Clean energy jobs paid 25% more than the national median in 2019, according to a new report, released by BW Research Partnership for Environmental Entrepreneurs (E2), the American Council on Renewable Energy, and the Clean Energy Leadership Institute.

According to the report, workers in renewable energy, energy efficiency, grid modernization and storage, clean fuels and clean vehicles earned a median hourly wage of $23.89 in 2019 compared with the national median wage of $19.14. The median hourly income in the solar industry was actually higher than the clean energy average, coming in at $24.48/hour, 31% higher than the national median.

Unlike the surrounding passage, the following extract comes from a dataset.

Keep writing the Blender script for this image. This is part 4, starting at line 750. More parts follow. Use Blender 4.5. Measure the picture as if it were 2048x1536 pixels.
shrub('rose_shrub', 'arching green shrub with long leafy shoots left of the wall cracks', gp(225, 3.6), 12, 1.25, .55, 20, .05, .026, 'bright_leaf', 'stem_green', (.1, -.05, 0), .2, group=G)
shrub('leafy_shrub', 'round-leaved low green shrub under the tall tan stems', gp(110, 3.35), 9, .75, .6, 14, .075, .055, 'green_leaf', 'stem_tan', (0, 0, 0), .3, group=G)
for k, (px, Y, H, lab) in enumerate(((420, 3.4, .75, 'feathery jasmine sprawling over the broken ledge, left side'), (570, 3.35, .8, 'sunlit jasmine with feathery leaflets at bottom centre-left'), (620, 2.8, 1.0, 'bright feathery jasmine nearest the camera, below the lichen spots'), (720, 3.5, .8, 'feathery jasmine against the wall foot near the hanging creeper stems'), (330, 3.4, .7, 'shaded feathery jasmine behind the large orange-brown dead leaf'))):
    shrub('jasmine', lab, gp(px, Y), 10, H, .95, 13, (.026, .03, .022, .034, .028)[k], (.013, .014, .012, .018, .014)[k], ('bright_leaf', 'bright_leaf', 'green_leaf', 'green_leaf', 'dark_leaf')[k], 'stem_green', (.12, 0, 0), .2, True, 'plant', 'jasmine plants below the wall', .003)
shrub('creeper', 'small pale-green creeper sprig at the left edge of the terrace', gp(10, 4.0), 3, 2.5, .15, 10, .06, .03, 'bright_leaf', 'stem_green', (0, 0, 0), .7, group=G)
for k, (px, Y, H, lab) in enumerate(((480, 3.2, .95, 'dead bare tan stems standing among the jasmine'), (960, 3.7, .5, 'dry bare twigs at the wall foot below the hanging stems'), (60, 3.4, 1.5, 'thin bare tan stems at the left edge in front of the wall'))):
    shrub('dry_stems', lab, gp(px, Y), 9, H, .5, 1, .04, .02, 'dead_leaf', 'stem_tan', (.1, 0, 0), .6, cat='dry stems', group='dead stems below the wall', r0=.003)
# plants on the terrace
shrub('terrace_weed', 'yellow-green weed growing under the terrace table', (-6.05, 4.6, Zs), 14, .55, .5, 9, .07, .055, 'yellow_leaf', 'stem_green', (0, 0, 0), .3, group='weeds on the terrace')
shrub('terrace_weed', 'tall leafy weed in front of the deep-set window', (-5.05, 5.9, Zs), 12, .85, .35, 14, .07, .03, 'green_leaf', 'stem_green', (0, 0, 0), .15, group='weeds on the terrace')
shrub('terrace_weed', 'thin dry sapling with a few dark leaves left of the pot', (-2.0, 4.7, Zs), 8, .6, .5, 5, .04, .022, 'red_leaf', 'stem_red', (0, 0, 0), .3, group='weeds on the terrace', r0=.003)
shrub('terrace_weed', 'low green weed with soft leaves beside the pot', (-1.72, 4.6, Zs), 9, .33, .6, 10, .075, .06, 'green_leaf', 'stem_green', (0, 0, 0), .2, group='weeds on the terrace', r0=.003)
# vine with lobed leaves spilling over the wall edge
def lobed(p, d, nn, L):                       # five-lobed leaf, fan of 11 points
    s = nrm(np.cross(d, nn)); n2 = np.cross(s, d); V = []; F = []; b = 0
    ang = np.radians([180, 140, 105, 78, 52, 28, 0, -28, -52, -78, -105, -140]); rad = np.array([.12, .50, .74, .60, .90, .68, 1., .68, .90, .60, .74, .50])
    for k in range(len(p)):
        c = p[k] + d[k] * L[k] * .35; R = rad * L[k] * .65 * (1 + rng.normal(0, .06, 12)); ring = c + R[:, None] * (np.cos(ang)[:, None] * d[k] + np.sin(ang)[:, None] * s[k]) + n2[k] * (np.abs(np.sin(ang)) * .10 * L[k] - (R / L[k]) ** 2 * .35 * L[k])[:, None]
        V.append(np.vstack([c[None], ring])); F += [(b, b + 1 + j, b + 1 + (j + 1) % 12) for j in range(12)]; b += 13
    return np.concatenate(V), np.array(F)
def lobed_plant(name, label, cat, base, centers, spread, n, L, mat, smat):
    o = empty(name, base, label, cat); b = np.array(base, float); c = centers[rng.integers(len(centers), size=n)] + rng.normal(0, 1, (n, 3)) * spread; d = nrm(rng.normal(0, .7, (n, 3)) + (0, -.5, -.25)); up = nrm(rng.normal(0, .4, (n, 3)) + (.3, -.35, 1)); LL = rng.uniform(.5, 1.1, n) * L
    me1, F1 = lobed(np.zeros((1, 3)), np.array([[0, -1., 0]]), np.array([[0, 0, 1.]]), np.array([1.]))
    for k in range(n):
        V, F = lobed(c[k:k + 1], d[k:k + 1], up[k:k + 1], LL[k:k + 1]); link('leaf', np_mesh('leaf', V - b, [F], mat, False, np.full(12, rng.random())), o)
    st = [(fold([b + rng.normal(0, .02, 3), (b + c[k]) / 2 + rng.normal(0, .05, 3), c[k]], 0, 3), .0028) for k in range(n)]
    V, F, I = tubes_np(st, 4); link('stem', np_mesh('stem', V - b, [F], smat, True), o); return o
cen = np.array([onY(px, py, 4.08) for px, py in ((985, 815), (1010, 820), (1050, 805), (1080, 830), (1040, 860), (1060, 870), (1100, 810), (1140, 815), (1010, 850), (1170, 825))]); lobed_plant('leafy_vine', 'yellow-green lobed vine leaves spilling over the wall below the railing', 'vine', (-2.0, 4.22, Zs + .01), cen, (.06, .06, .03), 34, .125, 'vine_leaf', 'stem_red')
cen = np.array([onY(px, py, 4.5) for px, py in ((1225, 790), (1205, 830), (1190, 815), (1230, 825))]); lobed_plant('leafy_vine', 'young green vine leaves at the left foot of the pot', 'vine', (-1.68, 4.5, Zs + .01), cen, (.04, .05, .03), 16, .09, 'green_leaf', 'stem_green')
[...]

It’s not just higher wages that clean energy industries have to offer, as the report also finds that the unionization rate across all clean energy occupations came in at 9%, which is slightly higher than the national private-sector average of 6%. This is not true of solar, however, with an average unionization rate of 4%, which is lower than the national private-sector average.

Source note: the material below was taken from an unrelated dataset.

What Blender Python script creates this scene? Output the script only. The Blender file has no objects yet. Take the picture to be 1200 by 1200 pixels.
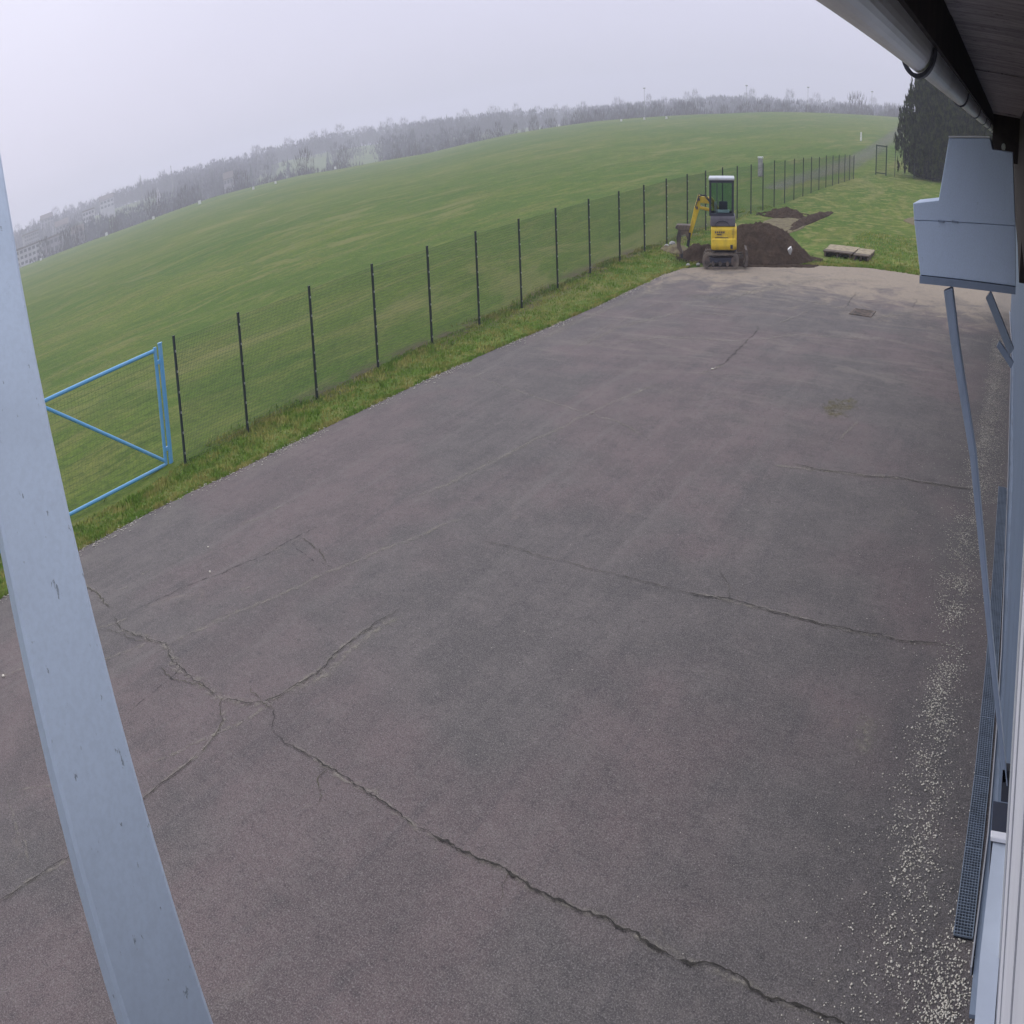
import bpy, bmesh, math, random
import numpy as np
from mathutils import Matrix, Vector, noise as mnoise

random.seed(7)
rng = np.random.default_rng(11)
sc = bpy.context.scene
COL = sc.collection

# ------------------------------------------------------------------ camera
# A surveillance camera under the eaves, 3.84 m above the yard, whose wide lens bends the horizon.
CAM_H = 3.84
CR = Vector((0.798488, 0.597883, -0.070376))
CU = Vector((-0.100395, 0.247513, 0.963669))
CF = Vector((-0.59358, 0.762413, -0.25766))
LON0, SX, LAT0, SY = 0.0005, 895.18, -0.0037, 1683.49
cd = bpy.data.cameras.new('camera')
cam = bpy.data.objects.new('camera', cd)
COL.objects.link(cam)
sc.camera = cam
cd.type = 'PANO'
cd.panorama_type = 'EQUIRECTANGULAR'
cd.longitude_min = LON0 - 600 / SX
cd.longitude_max = LON0 + 600 / SX
cd.latitude_min = LAT0 - 600 / SY
cd.latitude_max = LAT0 + 600 / SY
cd.clip_start = 0.02
cd.clip_end = 6000
cam.matrix_world = Matrix(((CR[0], CU[0], -CF[0], 0), (CR[1], CU[1], -CF[1], 0), (CR[2], CU[2], -CF[2], CAM_H), (0, 0, 0, 1)))

# ------------------------------------------------------------------ world, sun, exposure
SUN_EL, SUN_ROT = math.radians(34), math.radians(-75)
world = bpy.data.worlds.new('World')
sc.world = world
world.use_nodes = True
wt = world.node_tree
bg = wt.nodes['Background']
bg.inputs[1].default_value = 0.1
sky = wt.nodes.new('ShaderNodeTexSky')
sky.sky_type = 'NISHITA'
sky.sun_disc = False
sky.sun_elevation = SUN_EL
sky.sun_rotation = SUN_ROT
sky.dust_density = 4.0
tc = wt.nodes.new('ShaderNodeTexCoord')
sep = wt.nodes.new('ShaderNodeSeparateXYZ')
wt.links.new(tc.outputs['Generated'], sep.inputs[0])
ramp = wt.nodes.new('ShaderNodeValToRGB')
cr = ramp.color_ramp
cr.elements[0].position = 0.0
cr.elements[0].color = (0.475, 0.465, 0.56, 1)
cr.elements[1].position = 1.0
cr.elements[1].color = (0.92, 0.93, 0.98, 1)
e = cr.elements.new(0.10); e.color = (0.495, 0.49, 0.61, 1)
e = cr.elements.new(0.32); e.color = (0.53, 0.54, 0.66, 1)
wt.links.new(sep.outputs[2], ramp.inputs[0])
wn = wt.nodes.new('ShaderNodeTexNoise')
wn.inputs['Scale'].default_value = 2.2
wn.inputs['Detail'].default_value = 3
wmp = wt.nodes.new('ShaderNodeMapping')
wmp.inputs['Scale'].default_value = (1, 1, 3.5)
wt.links.new(tc.outputs['Generated'], wmp.inputs[0])
wt.links.new(wmp.outputs[0], wn.inputs['Vector'])
wm = wt.nodes.new('ShaderNodeMapRange')
wm.inputs['From Min'].default_value = 0.25; wm.inputs['From Max'].default_value = 0.75
wm.inputs['To Min'].default_value = 10.8; wm.inputs['To Max'].default_value = 11.8
wt.links.new(wn.outputs[0], wm.inputs[0])
vm = wt.nodes.new('ShaderNodeVectorMath'); vm.operation = 'SCALE'
wt.links.new(ramp.outputs[0], vm.inputs[0]); wt.links.new(wm.outputs[0], vm.inputs['Scale'])
mx = wt.nodes.new('ShaderNodeMix'); mx.data_type = 'RGBA'
mx.inputs[0].default_value = 0.96
wt.links.new(sky.outputs[0], mx.inputs[6]); wt.links.new(vm.outputs[0], mx.inputs[7])
wt.links.new(mx.outputs[2], bg.inputs[0])

sl = bpy.data.lights.new('sun', 'SUN')
sl.energy = 0.8
sl.angle = math.radians(40)
sl.color = (1.0, 0.97, 0.93)
so = bpy.data.objects.new('sun', sl)
COL.objects.link(so)
# sky rotation r points the sun towards (sin r, cos r)
sd = Vector((math.sin(SUN_ROT) * math.cos(SUN_EL), math.cos(SUN_ROT) * math.cos(SUN_EL), math.sin(SUN_EL)))
so.rotation_euler = (-sd).to_track_quat('-Z', 'Y').to_euler()
so.location = (-20, 5, 40)

sc.view_settings.view_transform = 'Standard'
sc.view_settings.look = 'None'
sc.view_settings.gamma = 1
sc.view_settings.use_curve_mapping = False
sc.view_settings.exposure = 0.5
sc.render.engine = 'CYCLES'
sc.cycles.use_denoising = True
sc.cycles.max_bounces = 5
sc.cycles.diffuse_bounces = 3
sc.cycles.volume_bounces = 1
sc.cycles.transparent_max_bounces = 12
sc.cycles.use_fast_gi = False

# ------------------------------------------------------------------ geometry of the view
def ray(x, y):
    lon = (x - 600) / SX + LON0
    lat = -(y - 600) / SY + LAT0
    return CR * (math.sin(lon) * math.cos(lat)) + CU * math.sin(lat) + CF * (math.cos(lon) * math.cos(lat))

def G(x, y, z=0.0):
    d = ray(x, y)
    t = (z - CAM_H) / d[2]
    return Vector((d[0] * t, d[1] * t, z))

def YP(x, y, yy):
    d = ray(x, y)
    t = yy / d[1]
    return Vector((d[0] * t, yy, d[2] * t + CAM_H))

def sm(a, b, x):
    t = min(1.0, max(0.0, (x - a) / (b - a)))
    return t * t * (3 - 2 * t)

def interp(x, xs, ys):
    return float(np.interp(x, xs, ys))

# left and far edge of the asphalt
EDGE = [(-15.6, -8), (-16.2, 0), (-16.72, 3.69), (-17.1, 5.83), (-17.13, 7.4), (-17.07, 8.67), (-16.85, 9.92), (-16.76, 11.35), (-16.45, 14.32), (-16.26, 17.19), (-15.91, 20.47), (-15.65, 22.6), (-15.45, 25.65), (-15.5, 28.79), (-15.54, 31.72), (-15.27, 33.3), (-14.3, 34.2), (-12.99, 34.9), (-11.4, 35.9), (-9.86, 36.9), (-7.1, 38.1), (-4.52, 38.3), (-1.0, 38.5), (0.2, 38.6)]
def edge_x(y):
    return interp(y, [p[1] for p in EDGE[:16]], [p[0] for p in EDGE[:16]])
def edge_y(x):
    return interp(x, [p[0] for p in EDGE[15:]], [p[1] for p in EDGE[15:]])

CREST_AZ = [-180, -90, -72.9, -65, -58.7, -52.4, -49.3, -43, -36.8, -30.6, -27.5, -21.3, -18.3, -12.1, -9, 0, 90]
CREST_EL = [-.1, -.1, -.12, -.14, -.03, -.13, -.27, -.36, -.11, .06, .09, .19, .29, .40, .46, .5, .5]
TOP_AZ = [-180, -73, -67, -61.6, -55.3, -49, -42.9, -36.7, -30.6, -27.5, -22, -18.3, -12, -9, 90]
TOP_EL = [1.4, 1.40, 1.56, 1.5, 1.36, 1.22, 1.0, .92, .70, .74, .92, .88, .84, .88, .9]
FZY = [0, 8.5, 9.9, 14, 20, 25, 30, 35, 40, 48, 60, 70, 83, 120]
FZ = [-.05, -.05, .06, .04, .03, -.03, .12, .15, .18, .22, .26, .34, .26, .4]
RC = 340.0
def terrain(x, y):
    r = math.hypot(x, y)
    az = math.degrees(math.atan2(x, y))
    zc = CAM_H + RC * math.tan(math.radians(interp(az, CREST_AZ, CREST_EL)))
    # yard level, fence-line level
    fz = interp(y, FZY, FZ)
    if y < 37.5:
        k = sm(edge_x(min(y, 33)), -18.4, x) if x < -15 else 0
        k = 1 - sm(-18.4, edge_x(min(y, 33)), x)
    else:
        k = sm(37.5, 50, y)
    near = fz * k
    t = max(0.0, (r - 60) / (RC - 60))
    if r <= RC:
        z = near * (1 - min(1, t * 1.0)) + zc * (t ** 1.15)
    else:
        top = CAM_H + 950 * math.tan(math.radians(interp(az, TOP_AZ, TOP_EL) - .75))
        low = zc - 7.0
        if r < 450:
            z = zc + (low - zc) * sm(RC, 450, r)
        elif r < 950:
            z = low + (top - low) * sm(450, 950, r)
        else:
            z = top - 14 * sm(1000, 2400, r)
        if r > 450:
            z += 1.5 * mnoise.noise(Vector((x / 160, y / 160, 3)))
    if r > 60 and r <= RC:
        z += 0.06 * min(1, (r - 60) / 60) * (1 - sm(280, 340, r)) * mnoise.noise(Vector((x / 22, y / 22, 0)))
    return z

def hit(px, py, lo=5.0, hi=1500.0):
    d = ray(px, py)
    h = math.hypot(d[0], d[1])
    prev = lo
    s = lo
    while s < hi:
        t = s / h
        if CAM_H + d[2] * t < terrain(d[0] * t, d[1] * t):
            a, b = prev, s
            for _ in range(24):
                m = (a + b) / 2
                t = m / h
                if CAM_H + d[2] * t < terrain(d[0] * t, d[1] * t): b = m
                else: a = m
            t = b / h
            return Vector((d[0] * t, d[1] * t, terrain(d[0] * t, d[1] * t)))
        prev = s
        s *= 1.02
    return None

def polar(az, r):
    a = math.radians(az)
    return r * math.sin(a), r * math.cos(a)

# ------------------------------------------------------------------ node materials
def new_mat(name, rough=0.8, metal=0.0, col=(.5, .5, .5), spec=0.4):
    m = bpy.data.materials.new(name)
    m.use_nodes = True
    b = m.node_tree.nodes['Principled BSDF']
    b.inputs['Base Color'].default_value = (*col, 1)
    b.inputs['Roughness'].default_value = rough
    b.inputs['Metallic'].default_value = metal
    b.inputs['Specular IOR Level'].default_value = spec
    return m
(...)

Additionally, clean energy jobs are more likely to come with health care and retirement benefits than the rest of the private sector.

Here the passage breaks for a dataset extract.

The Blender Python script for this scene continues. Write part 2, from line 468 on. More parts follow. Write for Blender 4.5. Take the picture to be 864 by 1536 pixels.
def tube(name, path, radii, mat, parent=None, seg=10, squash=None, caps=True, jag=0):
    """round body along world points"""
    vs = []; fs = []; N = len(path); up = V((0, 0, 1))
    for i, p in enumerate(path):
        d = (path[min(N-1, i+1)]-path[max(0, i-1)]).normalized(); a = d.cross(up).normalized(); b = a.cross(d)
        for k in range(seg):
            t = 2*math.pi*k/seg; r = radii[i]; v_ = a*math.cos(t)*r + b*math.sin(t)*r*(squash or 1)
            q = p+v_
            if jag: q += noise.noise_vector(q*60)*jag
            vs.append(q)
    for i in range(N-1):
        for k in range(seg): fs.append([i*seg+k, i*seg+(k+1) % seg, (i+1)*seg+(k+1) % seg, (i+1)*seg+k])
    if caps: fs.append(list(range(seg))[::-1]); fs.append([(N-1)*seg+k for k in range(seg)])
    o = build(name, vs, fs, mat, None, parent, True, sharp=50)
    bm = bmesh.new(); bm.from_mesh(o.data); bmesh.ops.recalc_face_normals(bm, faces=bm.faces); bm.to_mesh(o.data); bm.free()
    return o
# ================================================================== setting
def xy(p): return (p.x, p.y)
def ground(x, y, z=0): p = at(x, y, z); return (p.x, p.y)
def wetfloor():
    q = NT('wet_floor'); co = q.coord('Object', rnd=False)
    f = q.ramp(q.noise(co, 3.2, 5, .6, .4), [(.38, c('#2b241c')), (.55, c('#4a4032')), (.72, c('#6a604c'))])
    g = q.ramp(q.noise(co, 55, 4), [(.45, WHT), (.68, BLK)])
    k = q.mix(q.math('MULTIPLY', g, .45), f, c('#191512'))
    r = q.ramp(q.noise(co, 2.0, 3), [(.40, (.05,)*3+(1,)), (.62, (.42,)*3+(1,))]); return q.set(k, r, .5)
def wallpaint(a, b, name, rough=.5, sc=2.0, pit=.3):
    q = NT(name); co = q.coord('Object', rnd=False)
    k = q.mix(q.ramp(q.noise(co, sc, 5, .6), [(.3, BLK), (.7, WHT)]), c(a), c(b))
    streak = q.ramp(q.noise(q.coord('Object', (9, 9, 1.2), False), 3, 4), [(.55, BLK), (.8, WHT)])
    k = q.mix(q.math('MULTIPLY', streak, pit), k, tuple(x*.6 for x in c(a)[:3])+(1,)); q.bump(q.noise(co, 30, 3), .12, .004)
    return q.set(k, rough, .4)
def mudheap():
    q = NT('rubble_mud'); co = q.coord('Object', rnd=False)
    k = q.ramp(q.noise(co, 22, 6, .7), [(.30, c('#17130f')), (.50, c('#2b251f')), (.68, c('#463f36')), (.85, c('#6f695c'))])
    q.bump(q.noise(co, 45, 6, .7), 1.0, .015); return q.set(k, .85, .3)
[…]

“These jobs pay better, come with better benefits – and they’re also helping fight climate change and the growing economic costs that come with it,” said Bob Keefe, executive director at E2. “We need policies that ensure these good-paying jobs continue to grow and are available to every American in every state.”

On the state level

While clean energy jobs paid 25% more on the national level, there are certain states where clean energy jobs paid considerably more than the state median, which may be higher than the national median. Clean energy industries in six states paid wages at least 20% higher than the statewide median, led by California and Texas at 29.2% and 27.6% more than the state median, with Louisiana (24.9%), Massachusetts (23.2%) and New York (20.9%) rounding out the top-5.

As for which state paid its clean energy workers the highest average hourly salary, that designation goes to Massachusetts, where the median hourly clean energy income was $29.84. Massachusetts was followed by the District of Columbia ($27.56), California ($27.49), New York ($27.07) and Alaska ($25.75).

The comparison would not be complete without looking at how renewable generation jobs compare to jobs in fossil fuels. The report found that jobs in wind and solar combined for a $24.85 median hourly wage, while jobs in coal, natural gas and petroleum fuels registered at $24.37 an hour.

While that gap might not be as significant as some may hope, a key consideration is that clean energy industries employed about three times more workers than fossil fuels did in 2019 and that clean energy jobs are available in every state, regardless of geology or geography.